Ask yourself, what is your motivation? Why are you here? One thing I know for absolute certain, I would not have experience success and I would not have finished this degree were it not for the grace and love of my Savior, Jesus Christ. With my last few words as a columnist for this paper, if you will humor me, I would like to tell you about my motivation, why I am here, why I am writing this, and why four years of living in the library has been worth it.
There has been multiple times when I wasn’t sure if I could finish this degree. It wasn’t a matter of intelligence; it was a matter of dedication. But to be dedicated to something requires motivation, for you have to know what you’re doing and why. I have come to understand that my purpose in finishing this degree is to love my God with all my heart and all my mind. What that means in a practical sense is that Jesus will use me to share love to those around me, to be a bearer of peace in a troubled world, to be a leader in the community setting an example of what honor and respect is supposed to look like, to be a compassionate and loving husband to my wife, to be a friend to those who are rejected by society, and to not compromise and stand firm in the truth of God Almighty. I have learned to distrust the wisdom of man.
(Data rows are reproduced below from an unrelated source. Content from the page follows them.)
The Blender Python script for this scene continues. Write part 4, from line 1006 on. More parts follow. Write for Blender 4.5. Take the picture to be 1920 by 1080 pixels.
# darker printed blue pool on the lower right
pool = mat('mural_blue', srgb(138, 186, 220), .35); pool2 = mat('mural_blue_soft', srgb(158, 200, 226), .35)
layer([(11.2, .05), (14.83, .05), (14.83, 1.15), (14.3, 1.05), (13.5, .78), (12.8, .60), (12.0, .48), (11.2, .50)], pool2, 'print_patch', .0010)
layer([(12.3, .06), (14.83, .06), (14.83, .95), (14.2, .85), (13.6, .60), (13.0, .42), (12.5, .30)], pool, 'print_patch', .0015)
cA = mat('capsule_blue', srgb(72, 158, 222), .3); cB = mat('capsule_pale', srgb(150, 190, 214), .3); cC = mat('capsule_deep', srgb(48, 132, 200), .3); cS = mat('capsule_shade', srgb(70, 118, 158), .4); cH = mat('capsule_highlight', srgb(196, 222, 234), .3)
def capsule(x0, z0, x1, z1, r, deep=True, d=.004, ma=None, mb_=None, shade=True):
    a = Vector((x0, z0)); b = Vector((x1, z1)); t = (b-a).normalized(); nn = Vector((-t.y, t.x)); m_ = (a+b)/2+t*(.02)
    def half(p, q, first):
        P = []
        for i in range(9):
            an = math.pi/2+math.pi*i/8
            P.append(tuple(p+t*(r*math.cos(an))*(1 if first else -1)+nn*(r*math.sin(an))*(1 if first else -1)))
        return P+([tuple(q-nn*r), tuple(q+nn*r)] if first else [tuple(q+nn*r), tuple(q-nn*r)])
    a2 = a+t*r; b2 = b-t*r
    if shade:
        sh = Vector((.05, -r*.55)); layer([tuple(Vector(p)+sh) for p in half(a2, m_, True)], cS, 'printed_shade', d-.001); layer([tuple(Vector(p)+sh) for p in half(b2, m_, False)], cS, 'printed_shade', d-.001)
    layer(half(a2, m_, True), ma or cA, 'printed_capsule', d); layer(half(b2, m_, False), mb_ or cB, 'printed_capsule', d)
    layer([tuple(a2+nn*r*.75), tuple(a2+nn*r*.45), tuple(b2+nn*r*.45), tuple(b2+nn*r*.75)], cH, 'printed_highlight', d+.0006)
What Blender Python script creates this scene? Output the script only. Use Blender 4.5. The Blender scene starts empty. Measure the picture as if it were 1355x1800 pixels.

I have learned that engineering involves mostly assumptions; the fundamental assumption of science is that we really don’t know anything so it’s probably going to have to change every couple of years. There is a better source, “Behold, the fear of the Lord, that is wisdom; And to depart from evil is understanding” Job 28:28. Lean on His wisdom and you will not falter.
Without accepting Jesus’ offer we are incapable of rendering ourselves pure in the eyes of a Just and Holy God. By dying on the cross, Jesus took the punishment for what we have done wrong in our place; Jesus offers to make us blameless in God’s eyes! That is so incredible, and it is so simple. All you have to do is believe in your heart that God raised Jesus from the dead and confess with your mouth that He is Lord, and you will be saved (Romans 10:9). This is why I have written for the Liberty, that you could know the amazing, unconditional gift that Jesus offers to you by his death on the cross. I consider this degree worthless and I consider my time spent here a waste; “I consider my life worth nothing to me, if only I may finish the race and complete the task the Lord Jesus has given me – the task of testifying to the gospel of God’s grace” Acts 20:24. What is your answer? What is the purpose of your life?